Saper scegliere tra bene e male

Sul pullman per Mauthausen si parla di “Rielaborazione di un lutto collettivo”, ma io non ho mai vissuto un lutto sulla mia pelle. Mi sento fuori luogo. Ogni mio gesto, ogni mia parola pare esserlo.

“Ogni centimetro quadrato è intriso di sangue e di dolore per cui bisogna entrare con rispetto”, ci dicono.

Quello che ci troviamo davanti poco dopo è però tutta un’altra storia. All’ingresso una piscina e un’enorme distesa erbosa – che un tempo fungeva da campo da calcio per i generali.  Siamo davvero così fuori luogo? O forse siamo anche noi come le SS che, per trascorrere il tempo, si godono questi “sfizi”costruiti letteralmente di fianco alle cave?
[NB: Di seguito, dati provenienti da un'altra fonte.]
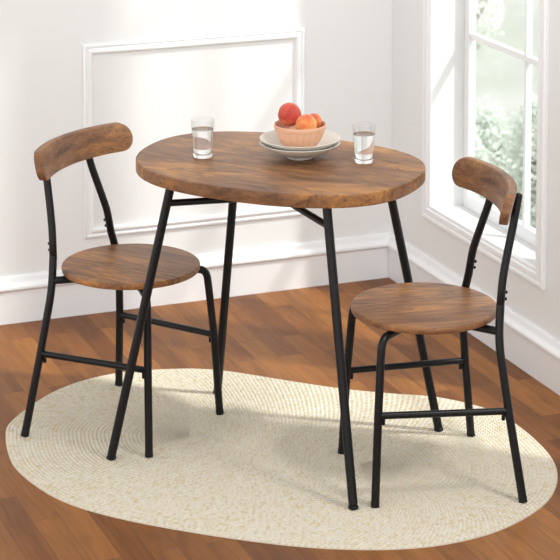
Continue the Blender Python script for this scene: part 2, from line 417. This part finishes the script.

Noi che, pur essendo coscienti dello sfruttamento e del dolore ancora presenti nel nostro tempo,  spesso scegliamo di non saperne nulla e di intrattenerci in qualche modo, volgendo lo sguardo altrove?

L’indifferenza è comunque una scelta, penso, eppure come ripete la guida, “il carattere umano è troppo complicato per una divisione tra bene e male”. Ci riporta due esempi: la Standard Oil statunitense che, pur sapendo quali convogli andava a rifornire il loro petrolio, continuava a stringere patti con la Germania di Hitler o ancora il Signor Porsche, che più di una volta aveva visitato il campo e si era congratulato per il lavoro eccellente. Mentre in Danimarca il re affermò che, se fosse toccato a qualche suo connazionale indossare la stella gialla, anche lui lo avrebbe fatto pur di non lasciarlo da solo in preda  al dolore e alla morte. Egoismo e interessi personali: ogni Stato ha edificato un proprio monumento in memoria delle proprie vittime,  ognuno fa a gara a edificare il memoriale più grande, più stupefacente, e intanto nemmeno si accorge di star acuendo la distanza, sia fisica sia morale, con gli altri.  “Chi se ne frega degli altri?” Paiono urlare statue e blocchi di marmo finemente incisi. Non c’è dubbio allora: egoismo e indifferenza coincidono.  E come fare a superarli? Non serve pentimento – mi rispondo dopo un po’ – c’è solo bisogno di azione.

E ricordare è azione, proprio perché dopo l’osservazione (passiva) si decide di prendere in mano la vita per impiegarla al meglio, facendo sì che nel groviglio degli obiettivi non ci sia solo il proprio vantaggio ma anche e soprattutto il meglio per gli altri. Una frase sembra calzare a pennello col mio pensiero:“Molto più facile eliminare un numero che uccidere una persona”.

Fare del bene per l’altro significa prima di tutto riconoscerlo come individuo, degno,  ed è assolutamente il contrario di quanto accadeva nei campi: solo numeri, in balia della sorte, pronti a tutto per sopravvivere. Vittima o carnefice? – ci ripete la guida ogniqualvolta aggiunge un aneddoto al nostro itinerario. Ed è lì che sembrandoci impossibile rispondere, mettiamo in luce la nostra difficoltà nello scegliere, nel superare quell’indifferenza a metà tra l’agire e il subire.

Siamo fermi a cercare di capire che, come uomini, forse non siamo cambiati ma siamo ancora in tempo per farlo.